Direktur Jenderal Mineral dan Batubara Kementerian ESDM, Bambang Gatot Ariyono mengatakan, capaian produktivitas yang tinggi, tidak akan berjalan sukses bila tidak ditopang oleh prinsip efisiensi.
“Perusahaan harus bisa efisien. Jaman sekarang kalau gak efisien akan gulung tikar,” kata Bambang saat menjadi salah satu pembicara diskusi Indonesia Mining Forum (IMF) 2018 yang digelar Majalah TAMBANG dan SAP di Hotel Westin, Jakarta, Rabu (19/9).
Salah satu upaya untuk melakukan efisiensi ialah dengan memanfaatkan kecanggihan teknologi. Kini, perusahaan tambang di Indonesia mulai merangkak perlahan menggunakan perangkat digital canggih yang dipasang dalam kegiatan operasionalnya.
Menurut Bambang, proses transformasi digital itu tidak hanya dapat membantu para pelaku industri, tapi juga bisa dimanfaatkan oleh pemerintah untuk menunjang kerja pengawasan.
Bambang memberi contoh, bahwa pihaknya telah menerapkan sistem Online Monitoring Production pada perusahaan skala besar pemegang Perjanjian Karya Pengusahaan Pertambangan Batubara (PKP2B).
Berkat sistem tersebut, produksi batu bara dari setiap perusahaan, dapat dipantau dari jarak jauh. Tak tanggung-tanggung, pantauan itu bisa dilakukan dari kantor pusat di Jakarta. Sedangkan lokasi yang dipantau, berada di daerah-daerah tambang di luar Jawa, bahkan bisa juga menembus ke lokasi terpencil juga.
“Online monitoring production. Sekarang sudah PKP2B, nanti yang perusahaan kecil-kecil juga. Kita tahu real time produksi dan lokasi. Kita mengetahuinya dengan mudah. Sekarang (petugas) gak perlu datang ke lokasi, ke jembatan timbang. Itu memangkas ongkos supervisi,” kata Bambang.
Dalam kesempatan yang sama, Ketua Asosiasi Jasa Pertambangan Indonesia (Aspindo), Frans Kesuma mengatakan, banyak perubahan yang telah dilakukan oleh industri tambang nasional untuk bergerak ke arah transformasi digital.

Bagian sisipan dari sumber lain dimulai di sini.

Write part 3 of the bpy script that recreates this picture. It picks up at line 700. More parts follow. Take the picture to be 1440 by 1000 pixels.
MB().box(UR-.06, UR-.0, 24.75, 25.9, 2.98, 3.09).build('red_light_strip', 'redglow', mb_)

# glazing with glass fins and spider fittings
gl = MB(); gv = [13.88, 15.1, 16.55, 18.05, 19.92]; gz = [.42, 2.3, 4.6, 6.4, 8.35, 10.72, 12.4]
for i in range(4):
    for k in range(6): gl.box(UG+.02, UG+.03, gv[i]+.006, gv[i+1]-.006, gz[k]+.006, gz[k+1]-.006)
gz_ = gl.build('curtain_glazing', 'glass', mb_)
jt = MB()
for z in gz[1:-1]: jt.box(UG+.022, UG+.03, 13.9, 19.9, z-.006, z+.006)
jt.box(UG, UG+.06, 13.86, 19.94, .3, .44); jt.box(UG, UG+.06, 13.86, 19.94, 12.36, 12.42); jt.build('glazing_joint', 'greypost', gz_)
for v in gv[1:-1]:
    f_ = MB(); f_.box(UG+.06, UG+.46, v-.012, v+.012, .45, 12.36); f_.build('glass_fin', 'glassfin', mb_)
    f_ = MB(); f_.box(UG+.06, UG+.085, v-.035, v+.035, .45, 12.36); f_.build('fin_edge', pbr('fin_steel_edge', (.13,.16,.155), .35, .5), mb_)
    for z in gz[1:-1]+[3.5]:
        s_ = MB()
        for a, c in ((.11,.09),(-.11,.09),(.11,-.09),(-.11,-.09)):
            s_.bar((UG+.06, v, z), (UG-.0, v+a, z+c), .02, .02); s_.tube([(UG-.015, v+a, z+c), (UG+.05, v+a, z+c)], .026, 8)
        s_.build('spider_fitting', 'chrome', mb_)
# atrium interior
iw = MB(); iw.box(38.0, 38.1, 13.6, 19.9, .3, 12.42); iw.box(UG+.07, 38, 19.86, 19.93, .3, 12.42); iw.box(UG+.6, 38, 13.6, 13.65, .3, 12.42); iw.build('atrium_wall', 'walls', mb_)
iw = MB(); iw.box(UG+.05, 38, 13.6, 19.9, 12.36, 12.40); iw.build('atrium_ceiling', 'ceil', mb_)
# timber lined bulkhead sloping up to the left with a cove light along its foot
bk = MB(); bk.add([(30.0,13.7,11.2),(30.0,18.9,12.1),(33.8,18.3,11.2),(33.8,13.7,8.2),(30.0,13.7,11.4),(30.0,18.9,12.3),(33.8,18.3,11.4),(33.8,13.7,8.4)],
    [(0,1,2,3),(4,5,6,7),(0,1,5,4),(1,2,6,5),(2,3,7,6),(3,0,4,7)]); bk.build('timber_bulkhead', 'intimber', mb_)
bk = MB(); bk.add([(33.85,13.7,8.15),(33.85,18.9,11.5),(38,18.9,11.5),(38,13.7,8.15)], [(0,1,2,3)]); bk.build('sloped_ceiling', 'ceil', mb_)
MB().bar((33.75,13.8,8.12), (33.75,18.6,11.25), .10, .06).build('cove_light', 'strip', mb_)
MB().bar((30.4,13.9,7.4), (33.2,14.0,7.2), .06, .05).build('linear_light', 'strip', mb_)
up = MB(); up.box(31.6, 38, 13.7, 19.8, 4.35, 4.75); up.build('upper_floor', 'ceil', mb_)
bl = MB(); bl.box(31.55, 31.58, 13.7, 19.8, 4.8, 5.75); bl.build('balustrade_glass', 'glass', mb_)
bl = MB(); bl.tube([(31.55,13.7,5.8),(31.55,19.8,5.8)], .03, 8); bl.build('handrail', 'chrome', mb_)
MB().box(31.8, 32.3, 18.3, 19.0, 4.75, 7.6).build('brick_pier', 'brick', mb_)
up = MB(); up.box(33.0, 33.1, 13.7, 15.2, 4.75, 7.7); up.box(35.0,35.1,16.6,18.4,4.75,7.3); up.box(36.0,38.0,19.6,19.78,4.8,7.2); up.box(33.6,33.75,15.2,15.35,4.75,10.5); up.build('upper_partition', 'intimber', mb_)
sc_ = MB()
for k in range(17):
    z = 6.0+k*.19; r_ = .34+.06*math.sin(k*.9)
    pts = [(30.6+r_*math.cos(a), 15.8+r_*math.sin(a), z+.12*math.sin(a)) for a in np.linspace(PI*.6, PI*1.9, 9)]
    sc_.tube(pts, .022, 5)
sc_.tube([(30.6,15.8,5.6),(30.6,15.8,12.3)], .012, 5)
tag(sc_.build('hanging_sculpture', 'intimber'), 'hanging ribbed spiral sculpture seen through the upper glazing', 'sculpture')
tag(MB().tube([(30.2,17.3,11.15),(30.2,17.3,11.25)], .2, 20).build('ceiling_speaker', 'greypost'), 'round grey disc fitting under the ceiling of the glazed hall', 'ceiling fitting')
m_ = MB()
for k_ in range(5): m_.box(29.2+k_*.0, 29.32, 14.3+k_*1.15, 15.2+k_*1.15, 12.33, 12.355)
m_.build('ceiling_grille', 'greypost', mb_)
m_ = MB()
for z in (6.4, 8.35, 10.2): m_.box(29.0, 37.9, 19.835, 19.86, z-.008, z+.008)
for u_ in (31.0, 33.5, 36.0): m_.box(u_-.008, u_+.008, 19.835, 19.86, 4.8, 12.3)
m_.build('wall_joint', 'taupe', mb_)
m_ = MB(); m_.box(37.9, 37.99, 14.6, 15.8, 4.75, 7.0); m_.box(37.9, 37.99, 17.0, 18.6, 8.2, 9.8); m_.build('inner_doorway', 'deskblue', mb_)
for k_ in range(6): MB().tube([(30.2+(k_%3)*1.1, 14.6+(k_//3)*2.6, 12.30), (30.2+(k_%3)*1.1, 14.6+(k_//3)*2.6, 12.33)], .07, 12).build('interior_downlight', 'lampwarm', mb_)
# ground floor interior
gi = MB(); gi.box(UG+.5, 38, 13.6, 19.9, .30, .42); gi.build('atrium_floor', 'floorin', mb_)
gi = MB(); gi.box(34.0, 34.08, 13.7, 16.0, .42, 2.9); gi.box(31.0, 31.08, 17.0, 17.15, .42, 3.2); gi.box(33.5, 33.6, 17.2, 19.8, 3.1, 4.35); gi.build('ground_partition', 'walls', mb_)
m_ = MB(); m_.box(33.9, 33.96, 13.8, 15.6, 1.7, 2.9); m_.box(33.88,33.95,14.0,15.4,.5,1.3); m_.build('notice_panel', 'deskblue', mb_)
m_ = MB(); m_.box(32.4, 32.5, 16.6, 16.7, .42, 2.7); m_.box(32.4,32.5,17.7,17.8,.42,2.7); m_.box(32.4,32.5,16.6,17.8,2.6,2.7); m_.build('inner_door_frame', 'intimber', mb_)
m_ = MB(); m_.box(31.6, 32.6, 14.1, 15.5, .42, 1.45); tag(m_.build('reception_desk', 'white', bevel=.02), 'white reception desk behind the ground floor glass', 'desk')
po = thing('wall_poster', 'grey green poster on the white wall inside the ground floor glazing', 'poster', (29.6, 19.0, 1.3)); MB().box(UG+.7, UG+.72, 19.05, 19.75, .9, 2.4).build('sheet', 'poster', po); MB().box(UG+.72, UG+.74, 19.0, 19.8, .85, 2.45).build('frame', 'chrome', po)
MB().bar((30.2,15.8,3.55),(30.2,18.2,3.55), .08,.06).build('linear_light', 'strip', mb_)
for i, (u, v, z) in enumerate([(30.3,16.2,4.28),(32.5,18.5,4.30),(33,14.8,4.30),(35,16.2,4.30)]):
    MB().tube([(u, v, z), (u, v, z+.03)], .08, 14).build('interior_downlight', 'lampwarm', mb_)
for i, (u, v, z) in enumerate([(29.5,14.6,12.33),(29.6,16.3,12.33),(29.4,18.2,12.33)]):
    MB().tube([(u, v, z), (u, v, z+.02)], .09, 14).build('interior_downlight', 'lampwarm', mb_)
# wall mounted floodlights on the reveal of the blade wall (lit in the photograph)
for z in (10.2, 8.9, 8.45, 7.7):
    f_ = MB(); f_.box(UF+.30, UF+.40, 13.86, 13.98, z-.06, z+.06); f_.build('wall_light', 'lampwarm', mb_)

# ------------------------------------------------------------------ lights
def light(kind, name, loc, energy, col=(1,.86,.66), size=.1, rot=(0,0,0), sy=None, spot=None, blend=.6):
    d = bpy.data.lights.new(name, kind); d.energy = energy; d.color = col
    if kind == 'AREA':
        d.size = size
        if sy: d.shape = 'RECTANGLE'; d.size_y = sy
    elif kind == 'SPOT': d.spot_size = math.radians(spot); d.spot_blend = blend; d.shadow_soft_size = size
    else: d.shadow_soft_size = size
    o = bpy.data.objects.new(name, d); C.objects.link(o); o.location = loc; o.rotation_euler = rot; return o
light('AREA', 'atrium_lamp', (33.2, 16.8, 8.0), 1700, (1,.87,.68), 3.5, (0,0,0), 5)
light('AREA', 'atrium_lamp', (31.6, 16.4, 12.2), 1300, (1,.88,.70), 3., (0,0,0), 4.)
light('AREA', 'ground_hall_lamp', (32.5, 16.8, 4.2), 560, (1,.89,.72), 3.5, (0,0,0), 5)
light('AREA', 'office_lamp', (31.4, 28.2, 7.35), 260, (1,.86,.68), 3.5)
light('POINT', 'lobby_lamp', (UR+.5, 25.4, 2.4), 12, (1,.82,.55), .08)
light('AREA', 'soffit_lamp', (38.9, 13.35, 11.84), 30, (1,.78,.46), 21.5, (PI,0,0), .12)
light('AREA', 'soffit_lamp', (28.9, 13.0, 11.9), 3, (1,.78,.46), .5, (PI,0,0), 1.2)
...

Frans memaparkan soal proses pemetaan lokasi tambang yang dulunya dilakukan oleh sumber daya manusia, dan kini telah digantikan perannya oleh sebuah alat otomatis.

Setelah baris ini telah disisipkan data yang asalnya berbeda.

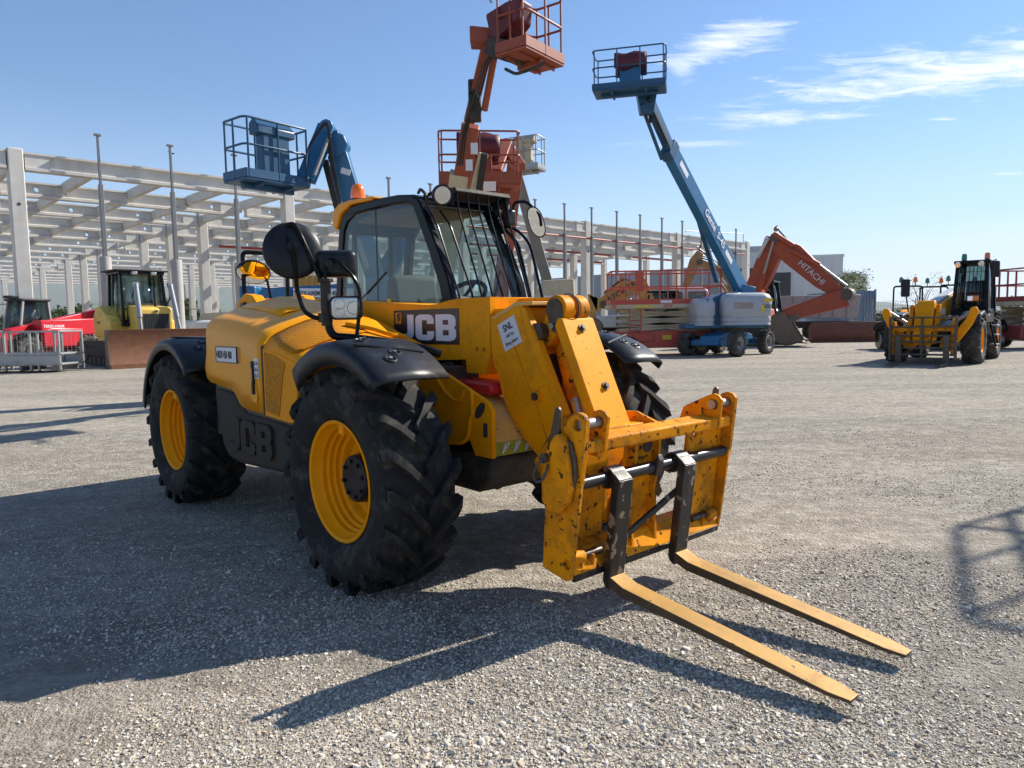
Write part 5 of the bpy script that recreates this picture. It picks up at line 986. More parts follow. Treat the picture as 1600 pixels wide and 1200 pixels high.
def left_lift():
    T = thing('boom_lift', 'blue articulated boom lift whose basket hangs left of the cab roof', 'boom lift', (-2.9, 16.2, 0)); c0 = V((-2.9, 16.2, 0)); P = lambda px, py, Y=16: at(px, py, Y) - c0
    K = chassis_lift(T, (0, 0, 0), .3, 'genie_blue', 'hood_grey', .48, 2.2, 1.8)
    MB().loft([[(x, y, z) for x, y in rrect(-1.25 + e, 1.25 - e, -.85 + e, .85 - e, .25, 4)] for z, e in ((1.02, 0), (1.5, 0), (1.62, .12), (1.66, .3))], True, True).build('engine_cover', 'genie_blue', T, sharp=50)
    e = P(516, 200, 15.6); k = P(552, 330, 16.0); v = P(592, 448, 16.3); g = P(652, 335, 16.6)
    boxbeam(T, 'upper_boom', v, P(528, 240, 15.7), .26, .42, 'genie_blue', up=(1, 0, 0)); boxbeam(T, 'riser_boom', v, g, .26, .4, 'genie_deep', up=(1, 0, 0)); boxbeam(T, 'turret_post', V((v.x, v.y, 1.0)), v + V((0, 0, .2)), .5, .5, 'genie_blue', up=(1, 0, 0))
    MB().cyl(P(574, 420, 16.1), P(560, 372, 16.0), .07, 10).build('lift_ram', 'steel', T)
    boxbeam(T, 'telescopic_section', P(528, 240, 15.7), P(517, 206, 15.6), .22, .34, 'genie_blue', up=(1, 0, 0))
    MB().beam(P(512, 250, 15.7) + V((-.06, 0, 0)), P(537, 330, 15.9) + V((-.12, 0, 0)), .12, .12, (1, 0, 0)).build('hose_track', 'hose', T)
    MB().prism(circle(0, 0, .26, 8), 'y', -.2, .2).xf(Matrix.Translation(P(527, 228, 15.7))).build('jib_knuckle', 'genie_blue', T, .03); MB().prism(circle(0, 0, .15, 8), 'y', -.17, .17).xf(Matrix.Translation(e + V((-.05, 0, 0)))).build('jib_pivot', 'genie_blue', T, .02)
    boxbeam(T, 'jib', e + V((-.06, 0, .02)), P(478, 282, 15.2), .22, .36, 'genie_blue', up=(1, 0, 0)); MB().cyl(P(513, 215, 15.5) + V((.06, -.16, 0)), P(484, 276, 15.1) + V((.12, -.12, 0)), .045, 10).build('jib_ram', 'steel', T)
    for k in range(3): MB().tube(bend([P(560, 340, 15.8) + V((-.3, -.18, .04 * k)), P(532, 250, 15.5) + V((-.2 + .04 * k, -.16, 0)), P(516, 203, 15.4) + V((0, -.18, .16 + .03 * k)), P(498, 236, 15.2) + V((-.2, -.16, .02 * k)), P(478, 284, 14.9)], .25), .017, 6).build('hydraulic_hose', 'hose', T)
    MB().bx(-.10, .10, -.01, .01, -.06, .06).xf(Matrix.Translation(P(540, 268, 15.5)) @ Matrix.Rotation(.3, 4, 'Y')).build('label_plate', 'decal_white', T)
    b = P(414, 284, 14.9); B = basket(T, b + V((.06, 0, -.04)), V((.62, .78, 0)), 1.45, .80, 1.12, 'genie_deep', 'genie_deep', 'genie_deep', None, -1)
    boxbeam(T, 'basket_mount', P(482, 286, 15.2), P(440, 283, 15.0), .3, .2, 'genie_deep')
    lb = boxbeam(T, 'stowed_boom', P(396, 462, 14.4), P(560, 452, 15.6), .26, .26, 'genie_blue'); MB().bx(0, 1.35, -.01, .01, -.09, .09).xf(Matrix.Translation(P(458, 457.5, 14.62)) @ Matrix.Rotation(.48, 4, 'Z')).build('phone_plate', 'decal_white', lb)
    text('phone_number', 'TEREX-HAEM  0878 450 400', 'text_black', lb, P(459, 461.5, 14.6), (cos(.48), sin(.48), 0), (0, 0, 1), .13, .004, .002, sx=.68)
    MB().bx(-.16, .16, -.4, .4, -.5, .25).xf(Matrix.Translation(P(398, 468, 14.4))).build('boom_end', 'genie_blue', T, .04)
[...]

“Dulu perlu petugas yang turun ke lapangan, memasang patok dan melakukan pengukuran. Sekarang beberapa sudah beralih menggunakan Drone,” beber Frans.

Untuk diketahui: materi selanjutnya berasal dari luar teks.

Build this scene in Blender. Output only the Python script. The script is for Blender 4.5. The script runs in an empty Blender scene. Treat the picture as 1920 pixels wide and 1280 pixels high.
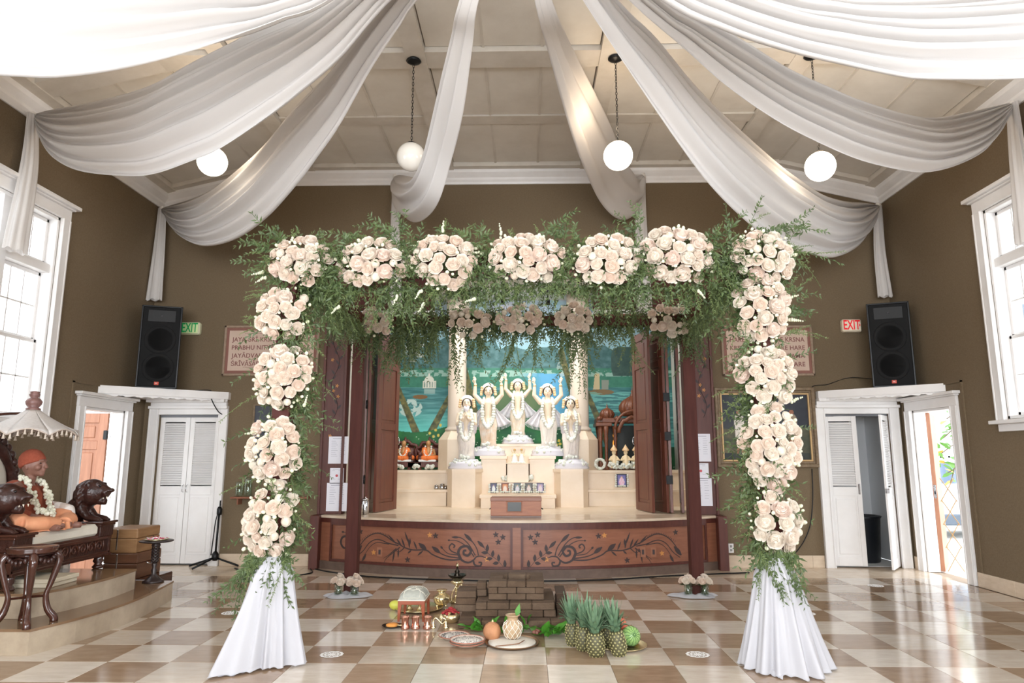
import bpy, math, random
import numpy as np
from mathutils import Vector, Matrix, Euler
random.seed(7)
R = math.radians
SC = bpy.context.scene
COL = SC.collection
PI = math.pi

# ------------------------------------------------------------------ camera, world, light, exposure
TH = math.atan(218/1280); PH = math.atan(28*math.cos(TH)/1280); H = 1.45
cam = bpy.data.objects.new('camera', bpy.data.cameras.new('camera')); COL.objects.link(cam)
cam.data.sensor_width = 36; cam.data.lens = 24.0; cam.data.clip_start = .05; cam.data.clip_end = 300
cam.location = (0, 0, H); cam.rotation_euler = (PI/2+TH, 0, PH)
SC.camera = cam
SC.view_settings.view_transform = 'Standard'; SC.view_settings.look = 'None'
SC.view_settings.gamma = 1; SC.view_settings.use_curve_mapping = False
SC.view_settings.exposure = 0.17
SC.cycles.use_denoising = True
SC.cycles.max_bounces = 8; SC.cycles.diffuse_bounces = 5; SC.cycles.glossy_bounces = 4
SC.cycles.transmission_bounces = 6; SC.cycles.transparent_max_bounces = 12
SC.cycles.sample_clamp_indirect = 6; SC.cycles.caustics_reflective = False; SC.cycles.caustics_refractive = False

W = bpy.data.worlds.new('overcast_sky'); SC.world = W; W.use_nodes = True
W.node_tree.nodes['Background'].inputs[0].default_value = (.86, .93, 1, 1)
W.node_tree.nodes['Background'].inputs[1].default_value = 5.0

def area(name, loc, rot, sx, sy, power, col=(1, 1, 1), spread=180):
    l = bpy.data.lights.new(name, 'AREA'); l.shape = 'RECTANGLE'; l.size = sx; l.size_y = sy
    l.energy = power; l.color = col; l.spread = R(spread)
    o = bpy.data.objects.new(name, l); COL.objects.link(o); o.location = loc; o.rotation_euler = rot
    return o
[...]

Drone merupakan pesawat tanpa awak yang dibekali kamera dan sensor data. Ia mampu membaca peta lokasi, serta mampu mengirimkan hasil pantaunnya ke monitor di ruang kontrol secara otomatis.
Frans memberi catatan, bahwa Drone yang digunakan untuk membantu tahap awal dalam sebuah kegiatan pertambangan ini, akurasinya masih belum maksimal. Drone itu masih membutuhkan sentuhan lanjutan. Kendati demikian, Frans optimis, pengembangan akan meningkat perlahan seiring berjalannya waktu.
“Menurut saya ini hanya soal waktu. Semakin lama, Drone akan semakin dikembangkan lagi,” ujar Frans.
Hal menarik lainnya diungkapkan juga oleh Chief Operating Officer Asia Pasific Japan SAP, Rachel Barger. Ia mengatakan, perusahaan tambang memerlukan alat analisis data yang baik untuk mencapai target efisiensi tersebut.
Dalam hal ini, ia memberikan tawaran. SAP, perusahaan penyedia aplikasi perangkat lunak yang dipimpinnya itu, memiliki sederet produk yang mampu memecahkan masalah kompleksitas, membaca peluang, dan menghasilkan inovasi bagi perusahaan tambang. Salah satunya ialah Machine Learning.
Machine Learning dioperasikan menggunakan algoritma canggih untuk membaca Big Data. Ia bisa dioperasikan untuk mendeteksi masalah-masalah rigid dalam aktivitas teknis di lapangan. Dengan menggunakan Machine Learning, masalah-masalah yang terjadi bisa terbaca dengan cepat, kemudian ia bisa memberikan rekomendasi penanganan.
“Kita jadi bisa membuat keputusan yang terbaik dengan cepat,” ungkap Rachel.
Untuk diketahui, agenda IMF 2018 ini dihadiri oleh pimpinan-pimpinan dari perusahaan tambang dan perusahaan jasa. Selain itu, turut hadir juga para konsultan pertambangan.